Under Article 110(3), if any question arises over whether a bill is a Money Bill, the Speaker's decision is final. The Speaker stamps a certificate on the bill confirming its status, and that certificate travels with it to the Rajya Sabha and the President. The Constitution shields this decision from being questioned in the ordinary course.

That finality is the heart of the debate. The Speaker is an MP, usually from the ruling party, and critics argue this hands the government both the incentive and the means to misclassify a bill. Defenders counter that someone must have the last word, and the framers chose the presiding officer of the people's house.

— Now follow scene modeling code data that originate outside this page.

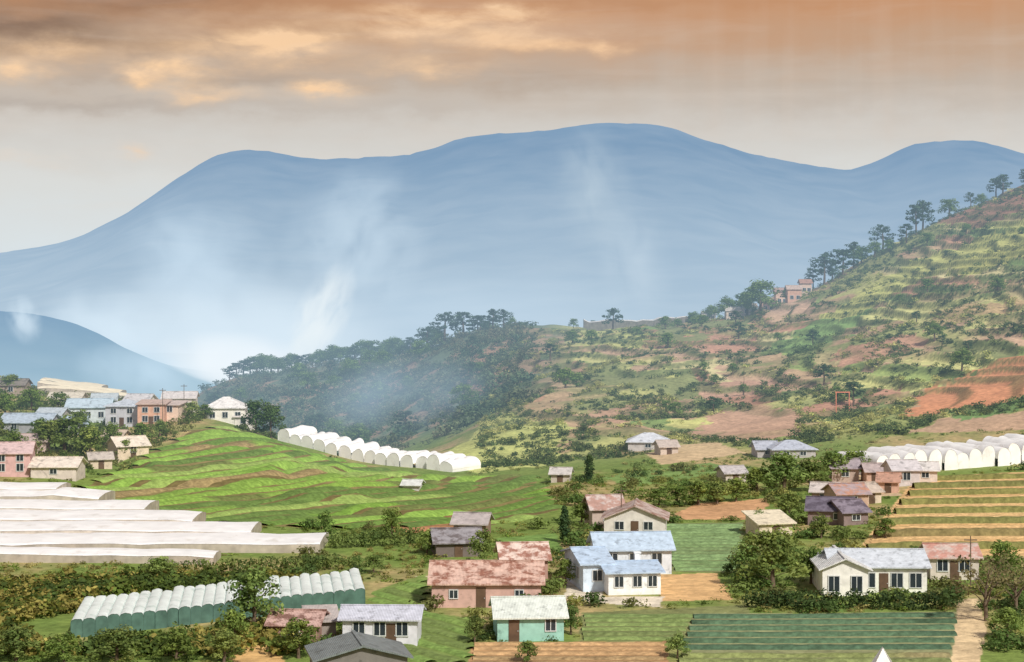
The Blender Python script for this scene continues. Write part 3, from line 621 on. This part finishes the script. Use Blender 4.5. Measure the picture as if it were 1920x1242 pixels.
stepped([((70,742),(250,748),9),((70,733),(225,738),9),((75,725),(190,728),9)],'hilltop greenhouse with cream yellow film roof',h=1.9,st=.2,prof=PR,mat=M_cream)
rr_=[str(ridge(u).y-12) for u in(1095,1290)]
stepped([((1095,rr_[0]),(1290,rr_[1]),8)],'distant white film greenhouse on the ridge',h=3.2,prof=PR)

def post(u,v,h,r=.08,label='thin wooden utility pole beside the farm houses'):
    p=G(u,v);o=obj('utility_pole',None,loc=p,label=label,cat='pole',group='utility poles')
    V,Fc=tube([(0,0,-.5),(0,0,h)],[r,r*.7],8);obj('shaft',mkmesh('shaft',V,Fc,[M_bark]),parent=o)
    b=B();b.box(-.7,.7,-.05,.05,h-.5,h-.38);obj('crossarm',mkmesh('crossarm',b.v,b.f,[M_bark]),parent=o)
for u,v,h in[(1165,1000,6),(305,800,8),(1820,1110,6),(1395,745,8),(345,780,7)]:post(u,v,h)
p=G(1655,1262);b=B();b.slab([(-1.3,-1,0),(0,-.2,2.2),(0,.2,2.2),(-1.3,1,0)],.1);b.slab([(.01,-.2,2.2),(1.3,-1,0),(1.3,1,0),(.01,.2,2.2)],.1)
b.add([(-1.2,-.8,0),(1.2,-.8,0),(0,-.2,2.1)],[(0,1,2)])
obj('tent',mkmesh('tent',b.v,b.f,[M_plastic]),loc=p,label='small white pointed plastic tent in the field',cat='tent')
p=G(1580,775);b=B();b.box(-1.6,-1.4,-.1,.1,-.5,4.5);b.box(1.4,1.6,-.1,.1,-.5,4.5);b.box(-1.7,1.7,-.12,.12,4.501,4.75)
obj('gate_frame',mkmesh('gate_frame',b.v,b.f,[wallm((206,130,105))]),loc=p,label='rust orange post frame standing on the terrace',cat='gate')

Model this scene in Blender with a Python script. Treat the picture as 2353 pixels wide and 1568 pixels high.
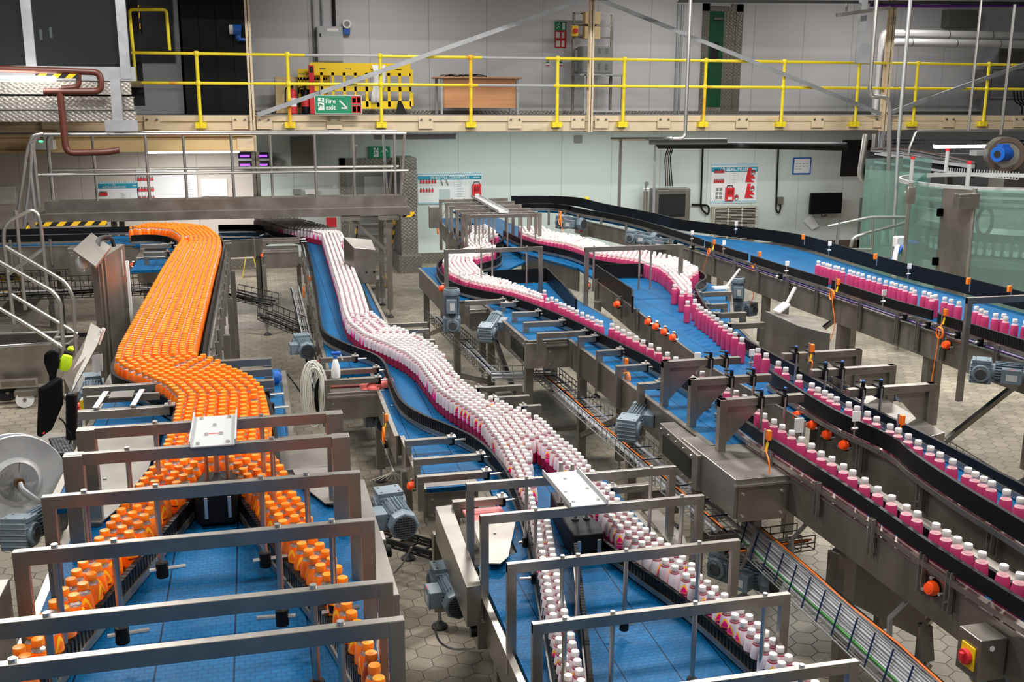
import bpy, bmesh, math, random
from mathutils import Vector, Matrix
random.seed(7)
for o in list(bpy.data.objects): bpy.data.objects.remove(o, do_unlink=True)
S = bpy.context.scene
COL = S.collection
# ------------------------------------------------------------------ camera
W, H, F = 2353.0, 1568.0, 2380.0
YAW, PITCH, ROLL, EYE = math.radians(13.93), math.radians(13.0), math.radians(0.2), 3.4
fw = Vector((math.sin(YAW)*math.cos(PITCH), math.cos(YAW)*math.cos(PITCH), -math.sin(PITCH)))
rt = Vector((math.cos(YAW), -math.sin(YAW), 0))
up = rt.cross(fw)
CR = rt*math.cos(ROLL)+up*math.sin(ROLL)
CU = -rt*math.sin(ROLL)+up*math.cos(ROLL)
cam = bpy.data.objects.new('camera', bpy.data.cameras.new('camera')); COL.objects.link(cam)
cam.data.sensor_width = 36; cam.data.lens = F/W*36; cam.data.clip_start = .05; cam.data.clip_end = 200
m3 = Matrix((CR, CU, -fw)).transposed()
cam.matrix_world = Matrix.Translation((0, 0, EYE)) @ m3.to_4x4()
S.camera = cam
# ------------------------------------------------------------------ world, lights, exposure
w = bpy.data.worlds.new('world'); S.world = w; w.use_nodes = True
w.node_tree.nodes['Background'].inputs[0].default_value = (.88, .86, .84, 1)
w.node_tree.nodes['Background'].inputs[1].default_value = .055
S.view_settings.view_transform = 'Standard'; S.view_settings.look = 'None'
S.view_settings.exposure = -0.04; S.view_settings.gamma = 1; S.view_settings.use_curve_mapping = False
def area(name, loc, sx, sy, power, col=(1, .965, .92), rot=(0, 0, 0)):
    l = bpy.data.lights.new(name, 'AREA'); l.shape = 'RECTANGLE'; l.size = sx; l.size_y = sy; l.energy = power; l.color = col
    o = bpy.data.objects.new(name, l); o.location = loc; o.rotation_euler = rot; COL.objects.link(o); return o
for ix, x in enumerate((-2.6, 3.2, 9.0)):
    for iy, y in enumerate((3.0, 8.2, 13.4)):
        area('hall_lamp', (x+.6*(iy % 2), y, 6.9), 1.5, .5, (250, 480, 430)[iy]*(.72 if ix == 0 else 1))
for x in (-3.5, 2.5, 8.5, 13.5): area('gallery_lamp', (x, 19.6, 5.9), 1.6, .3, 75)
area('hall_lamp', (.4, -1.2, 6.2), 1.5, .6, 170)
# ------------------------------------------------------------------ pixel -> place helpers
def ray(x, y): return fw + CR*((x-W/2)/F) - CU*((y-H/2)/F)
E0 = Vector((0, 0, EYE))
def PZ(x, y, z=0.): v = ray(x, y); return E0 + v*((z-EYE)/v.z)
def PY(x, y, Y): v = ray(x, y); return E0 + v*(Y/v.y)
def PX(x, y, X): v = ray(x, y); return E0 + v*(X/v.x)
def zB(Y): return .80 + (Y-4)*.035
def PB(x, y, dz=0.):
    v = ray(x, y); t = (zB(0)+dz-EYE)/(v.z-.035*v.y); return E0+v*t
# ------------------------------------------------------------------ materials
def mat(name, col, rough=.5, metal=0., **k):
    m = bpy.data.materials.new(name); m.use_nodes = True; nt = m.node_tree; b = nt.nodes['Principled BSDF']
    b.inputs['Base Color'].default_value = (*col, 1); b.inputs['Roughness'].default_value = rough; b.inputs['Metallic'].default_value = metal
    for a, v in k.items(): b.inputs[a.replace('_', ' ')].default_value = v
    return m
def N(nt, t, **k):
    n = nt.nodes.new(t)
    for a, v in k.items():
        if a.startswith('i_'):
            key = a[2:]; key = int(key) if key.isdigit() else key.replace('_', ' ')
            n.inputs[key].default_value = v
        else: setattr(n, a, v)
    return n
def L(nt, a, b): nt.links.new(a, b)
def noisy(m, col2, scale=(3, 3, 3), detail=4, lo=.4, hi=.7, rough=None, bump=0., coord='Object'):
    """mixes the base colour with col2 along a stretched noise; optional roughness range and bump"""
    nt = m.node_tree; b = nt.nodes['Principled BSDF']
    tc = N(nt, 'ShaderNodeTexCoord'); mp = N(nt, 'ShaderNodeMapping'); mp.inputs['Scale'].default_value = scale
    L(nt, tc.outputs[coord], mp.inputs[0]); no = N(nt, 'ShaderNodeTexNoise'); no.inputs['Scale'].default_value = 1; no.inputs['Detail'].default_value = detail
    L(nt, mp.outputs[0], no.inputs['Vector']); cr = N(nt, 'ShaderNodeValToRGB'); e = cr.color_ramp.elements
    e[0].position = lo; e[1].position = hi; e[0].color = b.inputs['Base Color'].default_value[:]; e[1].color = (*col2, 1)
    L(nt, no.outputs[0], cr.inputs[0]); L(nt, cr.outputs[0], b.inputs['Base Color'])
    if rough:
        mr = N(nt, 'ShaderNodeMapRange'); mr.inputs[3].default_value = rough[0]; mr.inputs[4].default_value = rough[1]
        L(nt, no.outputs[0], mr.inputs[0]); L(nt, mr.outputs[0], b.inputs['Roughness'])
    if bump:
        bp = N(nt, 'ShaderNodeBump'); bp.inputs['Strength'].default_value = bump; bp.inputs['Distance'].default_value = .01
        L(nt, no.outputs[0], bp.inputs['Height']); L(nt, bp.outputs[0], b.inputs['Normal'])
    return m
M = {}
M['steel'] = noisy(mat('brushed_stainless', (.44, .42, .39), .34, .92), (.56, .54, .50), (9, 9, 2), rough=(.24, .46))
M['steeld'] = noisy(mat('dull_stainless', (.22, .205, .18), .42, .8), (.30, .28, .25), (5, 5, 2), rough=(.32, .5))
M['plate'] = noisy(mat('stainless_sheet', (.27, .25, .225), .38, .85), (.36, .34, .31), (4, 4, 4), rough=(.28, .42))
M['polish'] = mat('polished_tube', (.60, .59, .57), .3, .9)
M['alu'] = mat('silver_cladding', (.78, .78, .78), .38, .55)
M['dull'] = noisy(mat('dull_sheet_steel', (.20, .19, .17), .5, .6), (.26, .25, .23), (4, 4, 4))
M['tie'] = mat('dark_blue_tie', (.004, .02, .09), .5)
M['galv'] = noisy(mat('galvanised_steel', (.34, .355, .37), .5, .5), (.42, .435, .45), (5, 5, 5))
M['black'] = mat('black_plastic', (.006, .0065, .007), .42, Specular_IOR_Level=.16)
M['blackm'] = mat('matt_black', (.008, .008, .009), .75)
M['rubber'] = mat('dark_rubber', (.02, .02, .022), .6)
M['motor'] = noisy(mat('blue_grey_paint', (.115, .155, .19), .38), (.15, .195, .23), (6, 6, 6))
M['motord'] = mat('dark_grey_paint', (.045, .05, .058), .42)
M['yellow'] = noisy(mat('yellow_paint', (.86, .70, .02), .42), (.72, .22, .01), (2.2, 2.2, 1.3), lo=.60, hi=.72)
M['yel'] = mat('yellow_plastic', (.88, .60, .01), .45)
M['orange'] = mat('orange_button', (1.0, .09, .01), .42)
M['ocable'] = mat('orange_cable', (.95, .20, .01), .45)
M['red'] = mat('red_plastic', (.50, .012, .015), .4)
M['blue'] = mat('blue_plastic', (.01, .10, .45), .4)
M['white'] = mat('white_plastic', (.78, .78, .77), .4)
M['paper'] = mat('white_board', (.74, .76, .78), .55)
M['grey'] = mat('light_grey_paint', (.42, .43, .44), .5)
M['greyb'] = mat('mid_grey_paint', (.22, .225, .23), .5)
M['olive'] = mat('olive_grey_paint', (.13, .13, .10), .55)
M['cream'] = noisy(mat('cream_paint', (.68, .56, .38), .55), (.42, .32, .19), (1.4, 1.4, 7), lo=.56, hi=.82, detail=6)
M['creamy'] = noisy(mat('yellowed_cream_paint', (.70, .52, .27), .55), (.60, .43, .2), (1, 1, 3), lo=.5, hi=.9)
M['brownp'] = mat('brown_pipe_paint', (.10, .026, .016), .4)
M['wood'] = noisy(mat('beech_veneer', (.62, .30, .13), .5), (.50, .22, .09), (1, 3, 30), lo=.3, hi=.8)
M['teal'] = mat('teal_print', (.02, .30, .42), .5)
M['green'] = mat('sign_green', (.004, .25, .11), .45)
M['doorg'] = mat('green_door_paint', (.0, .07, .028), .5)
M['redp'] = mat('sign_red', (.62, .02, .03), .5)
M['glass'] = None
def glassy(name, tint, opac, rough=.05):
    m = bpy.data.materials.new(name); m.use_nodes = True; nt = m.node_tree; nt.nodes.clear()
    o = N(nt, 'ShaderNodeOutputMaterial'); mx = N(nt, 'ShaderNodeMixShader'); t = N(nt, 'ShaderNodeBsdfTransparent'); t.inputs[0].default_value = (*tint, 1)
    p = N(nt, 'ShaderNodeBsdfPrincipled'); p.inputs['Base Color'].default_value = (*[min(1, c*.8) for c in tint], 1); p.inputs['Roughness'].default_value = rough
    mx.inputs[0].default_value = opac
    L(nt, t.outputs[0], mx.inputs[1]); L(nt, p.outputs[0], mx.inputs[2]); L(nt, mx.outputs[0], o.inputs[0]); return m
M['glass'] = glassy('green_tinted_glass', (.60, .78, .73), .17)
M['dglass'] = glassy('dark_tinted_glass', (.10, .11, .11), .30)
M['clear'] = glassy('clear_plastic', (.94, .90, .90), .22, .1)
M['clearg'] = glassy('clear_glass', (.9, .94, .94), .14)
def emis(name, col, s):
    m = mat(name, col); b = m.node_tree.nodes['Principled BSDF']; b.inputs['Emission Color'].default_value = (*col, 1); b.inputs['Emission Strength'].default_value = s; return m
M['tube'] = emis('lit_tube', (1, .97, .92), 14); M['uv'] = emis('violet_tube', (.30, .08, 1), 1.6); M['led'] = emis('green_led', (.05, 1, .2), 5); M['redled'] = emis('red_led', (1, .02, .02), 1.2)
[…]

Money Bill vs Finance Bill: don't confuse them

People often use these terms interchangeably. They are not the same, and the difference decides how much say the Rajya Sabha gets.

  • A Money Bill is the narrow category under Article 110, dealing only with the listed financial subjects. The Rajya Sabha is largely powerless over it.
  • A Finance Bill is the broader family, governed mainly by Article 117. It can contain financial provisions plus other matters — and the Rajya Sabha can amend and reject those parts like any normal law.

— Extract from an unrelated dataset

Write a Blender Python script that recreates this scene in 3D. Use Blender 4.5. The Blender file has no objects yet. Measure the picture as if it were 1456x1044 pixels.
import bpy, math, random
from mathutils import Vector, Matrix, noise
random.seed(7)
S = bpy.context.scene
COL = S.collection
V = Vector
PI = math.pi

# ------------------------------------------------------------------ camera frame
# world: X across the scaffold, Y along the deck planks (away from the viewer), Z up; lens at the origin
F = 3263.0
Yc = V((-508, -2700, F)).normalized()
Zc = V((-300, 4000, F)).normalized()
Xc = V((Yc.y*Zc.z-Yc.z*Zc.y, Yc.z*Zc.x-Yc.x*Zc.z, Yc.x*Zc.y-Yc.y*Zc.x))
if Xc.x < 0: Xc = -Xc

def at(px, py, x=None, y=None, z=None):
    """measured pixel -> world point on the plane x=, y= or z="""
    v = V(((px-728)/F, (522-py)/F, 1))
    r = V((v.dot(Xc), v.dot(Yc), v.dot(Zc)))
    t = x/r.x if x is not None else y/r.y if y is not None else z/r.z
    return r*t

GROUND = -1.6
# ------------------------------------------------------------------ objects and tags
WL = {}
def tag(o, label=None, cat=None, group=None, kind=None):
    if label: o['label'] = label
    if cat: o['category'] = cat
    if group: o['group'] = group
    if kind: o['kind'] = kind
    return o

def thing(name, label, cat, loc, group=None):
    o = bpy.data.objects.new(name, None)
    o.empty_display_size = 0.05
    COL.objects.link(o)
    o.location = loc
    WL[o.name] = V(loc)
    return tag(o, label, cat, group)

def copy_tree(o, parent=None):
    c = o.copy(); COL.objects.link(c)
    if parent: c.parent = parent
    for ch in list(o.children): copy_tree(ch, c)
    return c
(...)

The neat way to remember it: every Money Bill is a kind of Finance Bill, but not every Finance Bill is a Money Bill. The annual budget's main taxation legislation is usually treated as a Money Bill, while wider financial laws often are not. Misusing the label is precisely what lands governments in court.

Aadhaar, electoral bonds and the cases that lit the fuse

The Money Bill question stopped being academic the moment major non-budget laws started travelling this route.

The Aadhaar Act, 2016 — a law about identity, biometrics and welfare delivery — was passed as a Money Bill, letting it clear a Rajya Sabha where the government lacked the numbers. When it was challenged, a five-judge bench in the 2018 Puttaswamy ruling upheld the classification by a 4:1 majority. The lone dissent, by then-Justice D.Y. Chandrachud, was scathing, describing the move as a subversion of the Constitution.

Then came the Finance Act, 2017, which both restructured a swathe of tribunals and introduced the electoral bonds scheme — all packaged into Money Bill territory. In the 2019 Rojer Mathew case, a five-judge bench openly doubted whether such sprawling provisions could fit Article 110 and referred the question to a larger seven-judge bench.

That reference still hangs unresolved. When the Supreme Court struck down the electoral bonds scheme in 2024, it did so on transparency and free-speech grounds, leaving the underlying Money Bill controversy for the bigger bench to settle another day.

Why this matters for you

This is not just procedural trivia for exam-takers. The Money Bill route determines whether one of Parliament's two chambers gets a meaningful voice on laws that touch privacy, political funding and the courts themselves.

A few practical takeaways to carry forward:

  • When a contentious law passes with little Rajya Sabha resistance, check whether it was certified as a Money Bill — that often explains the silence.
  • The 14-day deadline and the no-amendment rule mean the upper house's review can be more symbolic than real for these bills.
  • The pending seven-judge bench could redraw the limits of this power. If it rules that the Speaker's certification can be judicially reviewed, or narrows what counts under Article 110, it would reshape how future governments legislate.

For now, the Money Bill remains a legal instrument of remarkable reach — narrow on paper, but expansive in practice. The next big verdict will decide just how far that reach is allowed to stretch.

Frequently Asked Questions

Can the Rajya Sabha reject a Money Bill?

No. The Rajya Sabha can only return a Money Bill with recommendations within 14 days. The Lok Sabha is free to accept or ignore them, and if the bill isn't returned in 14 days, it is deemed passed.

Who decides whether a bill is a Money Bill?

The Speaker of the Lok Sabha. Under Article 110(3), if any question arises on whether a bill is a Money Bill, the Speaker's decision is final and is endorsed with a certificate.

What is the difference between a Money Bill and a Finance Bill?

A Money Bill deals only with the matters listed in Article 110, like taxes and government spending. A Finance Bill is broader and may include non-financial provisions, so the Rajya Sabha gets a full say on it.